Monday, January 10, 2011

MY DAD--NOBLE WILLIAM BEALL continued

     So many stories to tell about my dad that it is hard to know where to start. He was a family oriented man. His job was important in that it took care of his family. He was also a stay-at-home man. As long as I can remember, my dad came home for lunch. When I was young, he walked to work and walked home with lunch in between. A lot of times, my brother and I would meet him on his way home from work. We would wait all day and watch the city clock to make sure we didn't miss the time to go. At about 4:45, we would run to the corner of Fifth avenue and East Second street, stop and watch for cars before crossing the street and then run down the hill to Sixth avenue. From there, after crossing the street, we would go to the corner of East First street and Sixth avenue and walk up East First street to daddy's work. He would be mad if he saw us running. His company garage was on the corner of Eight avenue and Broad street where the new Georgia Power Co. office is located. Usually we would see him coming and we started telling about the things that had happened that day. Sometimes we were good and sometimes not. We had plenty to do at home. Larry's job was to take out the garbage and mine was to wash dishes or sweep the kitchen.
     One of the many things that my dad did with me was see-saw. We lived across the street from the old Neely school and the play ground had swings, see-saws and monkey bars. Dad would push us in the swings and help us walk the monkey bars and then see-saw with him on one side and me and Larry on the other. And he played ball. Any kind of ball, it didn't matter. He was a Georgia Cracker fan back then and Ga Tech. When he was growing up in Atlanta, he became a Tech fan. We  used to go to the B-team games when they had them on Thanksgiving day. One day after my mom died, we went to Rosemary's house and we left from there to go to the game. It snowed on us the whole time. I thought I would freeze to death because I didn't have a blanket. Dad finally decided to leave at the half because of the cold. We listened to it on the radio. After Kenneth started to UGA, then he became a Ga Bulldog.

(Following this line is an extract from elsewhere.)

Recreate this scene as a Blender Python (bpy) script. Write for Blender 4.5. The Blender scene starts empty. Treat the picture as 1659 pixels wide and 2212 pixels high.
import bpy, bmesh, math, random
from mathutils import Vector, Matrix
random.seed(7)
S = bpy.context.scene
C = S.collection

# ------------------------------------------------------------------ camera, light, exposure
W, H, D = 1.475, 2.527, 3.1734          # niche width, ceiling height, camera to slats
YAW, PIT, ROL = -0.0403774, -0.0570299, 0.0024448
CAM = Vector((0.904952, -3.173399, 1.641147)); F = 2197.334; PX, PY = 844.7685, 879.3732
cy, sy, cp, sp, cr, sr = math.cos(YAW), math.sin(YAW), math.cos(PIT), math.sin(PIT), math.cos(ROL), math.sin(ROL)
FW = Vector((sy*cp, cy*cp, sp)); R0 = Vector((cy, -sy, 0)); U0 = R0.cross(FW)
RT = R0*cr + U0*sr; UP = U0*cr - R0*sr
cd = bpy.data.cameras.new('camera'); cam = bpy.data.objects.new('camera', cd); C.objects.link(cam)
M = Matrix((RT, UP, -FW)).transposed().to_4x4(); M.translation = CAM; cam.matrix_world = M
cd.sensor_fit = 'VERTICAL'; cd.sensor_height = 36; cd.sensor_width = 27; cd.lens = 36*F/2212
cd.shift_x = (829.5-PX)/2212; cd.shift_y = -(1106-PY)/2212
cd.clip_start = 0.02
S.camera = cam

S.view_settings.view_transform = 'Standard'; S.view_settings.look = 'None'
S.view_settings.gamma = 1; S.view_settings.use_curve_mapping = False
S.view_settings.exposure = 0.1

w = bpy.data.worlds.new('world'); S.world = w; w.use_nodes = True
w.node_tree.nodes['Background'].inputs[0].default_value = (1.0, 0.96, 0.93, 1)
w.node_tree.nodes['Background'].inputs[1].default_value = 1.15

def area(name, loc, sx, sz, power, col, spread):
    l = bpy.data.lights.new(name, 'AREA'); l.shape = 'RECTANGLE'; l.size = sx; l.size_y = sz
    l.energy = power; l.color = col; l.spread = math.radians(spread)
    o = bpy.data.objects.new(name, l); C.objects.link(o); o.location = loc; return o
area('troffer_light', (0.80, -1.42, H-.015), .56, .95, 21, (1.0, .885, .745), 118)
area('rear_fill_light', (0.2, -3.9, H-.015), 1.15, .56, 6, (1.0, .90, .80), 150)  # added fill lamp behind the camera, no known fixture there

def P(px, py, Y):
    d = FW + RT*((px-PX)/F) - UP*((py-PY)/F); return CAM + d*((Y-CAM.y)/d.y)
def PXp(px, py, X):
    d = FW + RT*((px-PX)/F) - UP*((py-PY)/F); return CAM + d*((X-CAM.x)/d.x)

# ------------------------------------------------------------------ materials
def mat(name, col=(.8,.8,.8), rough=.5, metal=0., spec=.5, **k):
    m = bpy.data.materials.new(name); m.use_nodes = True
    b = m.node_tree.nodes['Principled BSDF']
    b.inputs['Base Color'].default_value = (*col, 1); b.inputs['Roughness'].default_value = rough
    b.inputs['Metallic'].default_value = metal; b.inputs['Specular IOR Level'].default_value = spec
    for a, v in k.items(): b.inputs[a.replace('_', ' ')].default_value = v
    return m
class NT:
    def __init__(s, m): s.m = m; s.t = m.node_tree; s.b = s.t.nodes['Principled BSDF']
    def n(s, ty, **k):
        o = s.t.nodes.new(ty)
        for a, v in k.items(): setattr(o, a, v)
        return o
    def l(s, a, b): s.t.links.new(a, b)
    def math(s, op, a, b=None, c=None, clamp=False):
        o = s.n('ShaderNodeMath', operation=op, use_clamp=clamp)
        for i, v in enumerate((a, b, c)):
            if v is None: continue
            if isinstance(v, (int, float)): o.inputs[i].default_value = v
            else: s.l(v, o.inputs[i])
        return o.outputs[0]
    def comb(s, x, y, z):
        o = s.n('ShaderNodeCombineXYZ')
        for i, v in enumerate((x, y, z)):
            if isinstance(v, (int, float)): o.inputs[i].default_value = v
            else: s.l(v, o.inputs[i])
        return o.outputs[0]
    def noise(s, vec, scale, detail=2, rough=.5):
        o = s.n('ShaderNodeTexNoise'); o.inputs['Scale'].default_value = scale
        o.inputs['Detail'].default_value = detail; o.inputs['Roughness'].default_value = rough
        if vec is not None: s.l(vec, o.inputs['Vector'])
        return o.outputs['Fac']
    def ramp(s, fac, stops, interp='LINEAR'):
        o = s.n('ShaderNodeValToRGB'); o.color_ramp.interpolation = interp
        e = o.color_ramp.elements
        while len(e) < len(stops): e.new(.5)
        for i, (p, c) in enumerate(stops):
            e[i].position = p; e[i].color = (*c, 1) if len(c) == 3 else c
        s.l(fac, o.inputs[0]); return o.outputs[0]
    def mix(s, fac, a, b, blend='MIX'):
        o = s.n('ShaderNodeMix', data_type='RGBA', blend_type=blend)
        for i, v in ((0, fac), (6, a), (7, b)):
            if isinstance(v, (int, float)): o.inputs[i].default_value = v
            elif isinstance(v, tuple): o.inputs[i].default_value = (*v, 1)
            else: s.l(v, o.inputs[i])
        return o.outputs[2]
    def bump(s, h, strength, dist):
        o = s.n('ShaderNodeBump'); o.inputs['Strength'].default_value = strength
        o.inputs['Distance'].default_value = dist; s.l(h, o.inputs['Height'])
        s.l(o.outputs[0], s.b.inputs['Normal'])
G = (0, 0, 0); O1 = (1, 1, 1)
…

     Now I can just barely remember my mother having a wringer washing machine. It sat in the hall in the winter time because it was to cold to wash on the back porch. And in the summer time, she set it up on the outside on the porch. Daddy had cut a hole in the hall floor for mother to drain out the water. Now that I am , grown, I think that idea was ingenious. This had happened when I was a little girl, so when we got an automatic washer, I thought it was the greatest thing in the world. It was a front loader and Larry and I would sit in the floor and watch it slosh the water just like watching TV. It sat in the kitchen under the dish cabinet and dad had installed a drain pipe on the wall beside it and the washer pumped the water into this drain. This was great because we didn't have to run the clothes through the wringer and catch our fingers. Our hands didn't even get wet.

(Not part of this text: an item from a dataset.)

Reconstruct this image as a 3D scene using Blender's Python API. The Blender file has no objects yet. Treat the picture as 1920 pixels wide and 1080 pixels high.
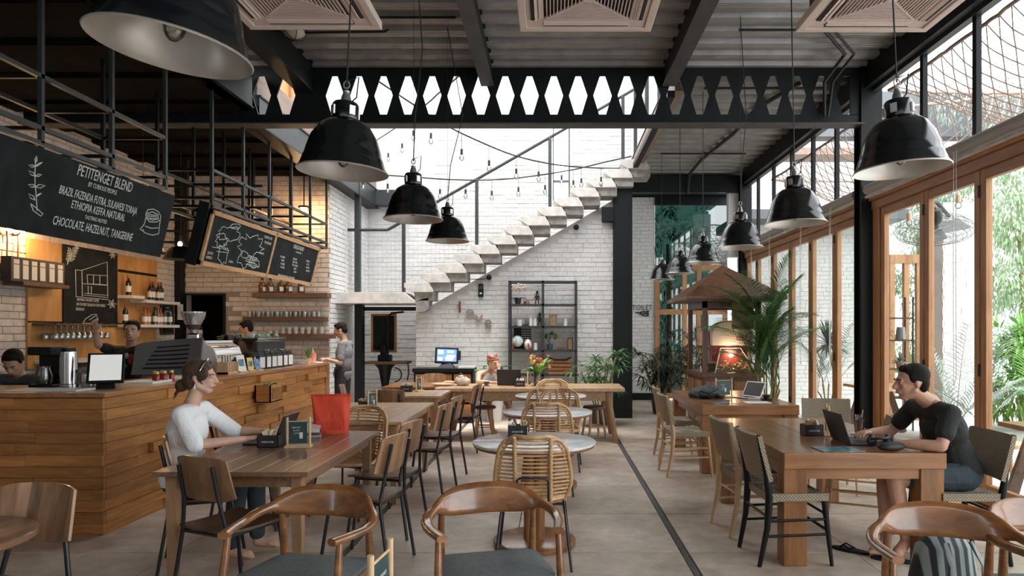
import bpy, bmesh, math, random
from mathutils import Vector as V, Matrix as M, Euler, Quaternion
random.seed(7)
R = math.radians
S = bpy.context.scene
COL = S.collection
# ---------------------------------------------------------------- camera, sky, sun, exposure
cam = bpy.data.objects.new('camera', bpy.data.cameras.new('camera'))
COL.objects.link(cam)
cam.location = (0, 0, 1.55); cam.rotation_euler = (R(90), 0, 0)
cam.data.sensor_width = 36; cam.data.lens = 24
cam.data.shift_x = -77/1920; cam.data.shift_y = 82/1920
cam.data.clip_start = .05; cam.data.clip_end = 300
S.camera = cam
S.view_settings.view_transform = 'Standard'; S.view_settings.look = 'None'
S.view_settings.gamma = 1; S.view_settings.use_curve_mapping = False
S.view_settings.exposure = 1.95
w = bpy.data.worlds.new('overcast_sky'); S.world = w; w.use_nodes = True
nt = w.node_tree; bg = nt.nodes['Background']
bg.inputs[0].default_value = (.93, .97, 1, 1); bg.inputs[1].default_value = 1.15
sun = bpy.data.objects.new('sun', bpy.data.lights.new('sun', 'SUN')); COL.objects.link(sun)
sun.data.energy = 1.1; sun.data.angle = R(20); sun.data.color = (1, .96, .9)
sun.rotation_euler = (R(14), R(8), 0)     # high sun falling into the open stairwell
S.cycles.max_bounces = 9; S.cycles.diffuse_bounces = 6; S.cycles.glossy_bounces = 4
S.cycles.transparent_max_bounces = 16; S.cycles.transmission_bounces = 8
S.cycles.sample_clamp_indirect = 6; S.cycles.caustics_reflective = False; S.cycles.caustics_refractive = False
S.cycles.use_denoising = True
# ---------------------------------------------------------------- placing helpers
def at(px, py, y): return V(((px-1037)/1280*y, y, 1.55-(py-622)/1280*y))
def onx(px, py, x): return at(px, py, x*1280/(px-1037))
# ---------------------------------------------------------------- mesh builder
class MB:
    def __init__(s): s.v = []; s.f = []; s.m = []; s.c = 0
    def mat(s, i): s.c = i; return s
    def add(s, vs, fs):
        n = len(s.v); s.v += [tuple(p) for p in vs]; s.f += [tuple(i+n for i in f) for f in fs]; s.m += [s.c]*len(fs); return s
    def box(s, x0, x1, y0, y1, z0, z1):
        return s.add([(x, y, z) for z in (z0, z1) for y in (y0, y1) for x in (x0, x1)],
                     [(0, 2, 3, 1), (4, 5, 7, 6), (0, 1, 5, 4), (2, 6, 7, 3), (0, 4, 6, 2), (1, 3, 7, 5)])
    def cbox(s, c, sz, rot=None):
        h = V(sz)/2; rm = (rot if isinstance(rot, M) else Euler(rot).to_matrix()) if rot is not None else M.Identity(3)
        vs = [V(c)+rm @ V((x*h.x, y*h.y, z*h.z)) for z in (-1, 1) for y in (-1, 1) for x in (-1, 1)]
        return s.add(vs, [(0, 2, 3, 1), (4, 5, 7, 6), (0, 1, 5, 4), (2, 6, 7, 3), (0, 4, 6, 2), (1, 3, 7, 5)])
    def bar(s, p, q, a, b, up=(0, 0, 1), a2=None, b2=None):
        p = V(p); q = V(q); d = (q-p).normalized(); u = V(up)
        if abs(d.dot(u)) > .98: u = V((0, 1, 0))
        x = d.cross(u).normalized(); z = x.cross(d); a2 = a2 or a; b2 = b2 or b
        vs = [p+x*i*a/2+z*j*b/2 for i, j in ((-1, -1), (1, -1), (1, 1), (-1, 1))]+[q+x*i*a2/2+z*j*b2/2 for i, j in ((-1, -1), (1, -1), (1, 1), (-1, 1))]
        return s.add(vs, [(3, 2, 1, 0), (4, 5, 6, 7), (0, 1, 5, 4), (1, 2, 6, 5), (2, 3, 7, 6), (3, 0, 4, 7)])
    def tube(s, pts, r, n=8, closed=False, flat=1, up=None, cap=True):
        pts = [V(p) for p in pts]; k = len(pts); rr = r if isinstance(r, (list, tuple)) else [r]*k
        tg = []
        for i in range(k):
            a = pts[(i-1) % k] if closed or i > 0 else pts[i]; b = pts[(i+1) % k] if closed or i < k-1 else pts[i]
            t = (b-a); tg.append(t.normalized() if t.length > 1e-9 else V((0, 0, 1)))
        u = V(up) if up else (V((0, 0, 1)) if abs(tg[0].z) < .9 else V((1, 0, 0)))
        vs = []
        for i in range(k):
            u = (u-tg[i]*u.dot(tg[i]))
            u = u.normalized() if u.length > 1e-6 else tg[i].orthogonal().normalized()
            w_ = tg[i].cross(u)
            for j in range(n):
                a = 2*math.pi*(j+.5)/n
                vs.append(pts[i]+(w_*math.cos(a)+u*math.sin(a)*flat)*rr[i])
        fs = []
        for i in range(k if closed else k-1):
            for j in range(n):
                a = i*n+j; b = i*n+(j+1) % n; c = ((i+1) % k)*n+(j+1) % n; d = ((i+1) % k)*n+j
                fs.append((a, b, c, d))
        if not closed and cap: fs += [tuple(range(n))[::-1], tuple((k-1)*n+j for j in range(n))]
        return s.add(vs, fs)
    def lathe(s, prof, n=20, c=(0, 0, 0), rot=None):
        vs = []; fs = []; c = V(c); rm = (rot if isinstance(rot, M) else Euler(rot).to_matrix()) if rot is not None else None
        idx = []
        for r, z in prof:
            if r < 1e-6: idx.append([len(vs)]*n); vs.append(V((0, 0, z)))
            else:
                idx.append([len(vs)+j for j in range(n)])
                vs += [V((r*math.cos(2*math.pi*j/n), r*math.sin(2*math.pi*j/n), z)) for j in range(n)]
        for i in range(len(prof)-1):
            for j in range(n):
                a, b, d, e = idx[i][j], idx[i][(j+1) % n], idx[i+1][(j+1) % n], idx[i+1][j]
                q = []
                for t in (a, b, d, e):
                    if t not in q: q.append(t)
                if len(q) > 2: fs.append(tuple(q))
        if rm is not None: vs = [rm @ p for p in vs]
        return s.add([p+c for p in vs], fs)
    def cyl(s, c, r, h, n=20, r2=None, rot=None):
        return s.lathe([(0, 0), (r, 0), (r if r2 is None else r2, h), (0, h)], n, c, rot)
    def ball(s, c, r, n=12, k=8, rot=None):
        r = V((r, r, r)) if not hasattr(r, '__len__') else V(r); rm = (rot if isinstance(rot, M) else Euler(rot).to_matrix()) if rot is not None else M.Identity(3)
        t = MB(); t.lathe([(math.sin(math.pi*i/k), -math.cos(math.pi*i/k)) if 0 < i < k else (0, -math.cos(math.pi*i/k)) for i in range(k+1)], n)
        return s.add([V(c)+rm @ V((p[0]*r.x, p[1]*r.y, p[2]*r.z)) for p in t.v], t.f)
    def prism(s, poly, ext):
        poly = [V(p) for p in poly]; e = V(ext); n = len(poly)
        return s.add(poly+[p+e for p in poly], [tuple(range(n))[::-1], tuple(range(n, 2*n))]+[(i, (i+1) % n, n+(i+1) % n, n+i) for i in range(n)])
    def sheet(s, P, t):
        nu = len(P); nv = len(P[0]); A = []; B = []
        for i in range(nu):
            for j in range(nv):
                du = V(P[min(i+1, nu-1)][j])-V(P[max(i-1, 0)][j]); dv = V(P[i][min(j+1, nv-1)])-V(P[i][max(j-1, 0)])
                n = du.cross(dv); n = n.normalized() if n.length > 1e-9 else V((0, 0, 1))
                A.append(V(P[i][j])+n*t/2); B.append(V(P[i][j])-n*t/2)
        k = nu*nv; fs = []
        for i in range(nu-1):
            for j in range(nv-1):
                a, b, c, d = i*nv+j, (i+1)*nv+j, (i+1)*nv+j+1, i*nv+j+1
                fs += [(a, b, c, d), (k+d, k+c, k+b, k+a)]
        for i in range(nu-1):
            a, b = i*nv, (i+1)*nv; fs.append((a, k+a, k+b, b)); a, b = i*nv+nv-1, (i+1)*nv+nv-1; fs.append((b, k+b, k+a, a))
        for j in range(nv-1):
            a, b = j, j+1; fs.append((b, k+b, k+a, a)); a, b = (nu-1)*nv+j, (nu-1)*nv+j+1; fs.append((a, k+a, k+b, b))
        return s.add(A+B, fs)
    def xf(s, m, start=0):
        for i in range(start, len(s.v)): s.v[i] = tuple(m @ V(s.v[i]))
        return s
    def build(s, name, mat, parent=None, smooth=False, bevel=0, world=False, recalc=True, seg=2, **props):
        me = bpy.data.meshes.new(name)
        vs = s.v
        if world and parent is not None:
            inv = parent.matrix_basis.inverted(); vs = [tuple(inv @ V(p)) for p in vs]
        me.from_pydata(vs, [], s.f)
        for m_ in (mat if isinstance(mat, (list, tuple)) else [mat]): me.materials.append(m_)
        if isinstance(mat, (list, tuple)) and len(mat) > 1: me.polygons.foreach_set('material_index', s.m)
        if recalc:
            b = bmesh.new(); b.from_mesh(me); bmesh.ops.recalc_face_normals(b, faces=b.faces); b.to_mesh(me); b.free()
        if smooth:
            me.polygons.foreach_set('use_smooth', [True]*len(me.polygons))
            me.set_sharp_from_angle(angle=R(smooth if smooth is not True else 40))
        o = bpy.data.objects.new(name, me); COL.objects.link(o)
        if parent is not None: o.parent = parent
        if bevel:
            bm_ = o.modifiers.new('bevel', 'BEVEL'); bm_.width = bevel; bm_.segments = seg; bm_.limit_method = 'ANGLE'; bm_.angle_limit = R(35)
        for k_, v_ in props.items(): o[k_] = v_
        return o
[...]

     Dad bought this house just before Larry was born in 1945 and I lived there until I got married. It is still standing now but it is used for offices. Sometime in the 1950's, my dad put siding on this house. It was Masonite and it is still on the house. The color was a light sage and it was beautiful. He replaced the wooden porch with a concrete one and had wrought iron pillars instead of the wooden ones. Beside the steps, were hugh slabs of marble and Larry had fallen from one of them and received about 6 stitches. He was forever falling and getting stitches in some place or the other. He even lost two toes cutting grass. They could not save them but he has just enough to keep from having a limp. Plus he didn't have to go in the army. Now in this house was a long hall that went down the middle and my aunt Doris lived with us. She came down this aisle when she got married to Dudley Sheppard in 1951. I was suppose to be in her wedding but I broke my arm and couldn't make it. Continuing with the house, there were 3 rooms and a bath on one side and 4 rooms on the other side. The front room was considered a foyer or a room for coats. We never used it for anything else until dad put in the beauty shop. There were beautiful sliding doors. So heavy that I was about 12 years old before I could close them by myself. There was another set between the living room and the dining room. My bedroom was next to the bathroom and I had it all to myself. Larry and Kenneth shared the other bedroom in the back of the house. Before Kenneth was born, Larry and I shared a room and dad rented out that back room. At one time, my uncle Ed and aunt Beatrice lived there. After their daughter, Jean, was born, they moved in the house with Ma Jones and Pa Jones on the farm that belonged to James Whitehead. But this story is suppose to be about dad but I can't separate all of the things that went on that happened there without telling about all the people involved. Too many stories over too many years.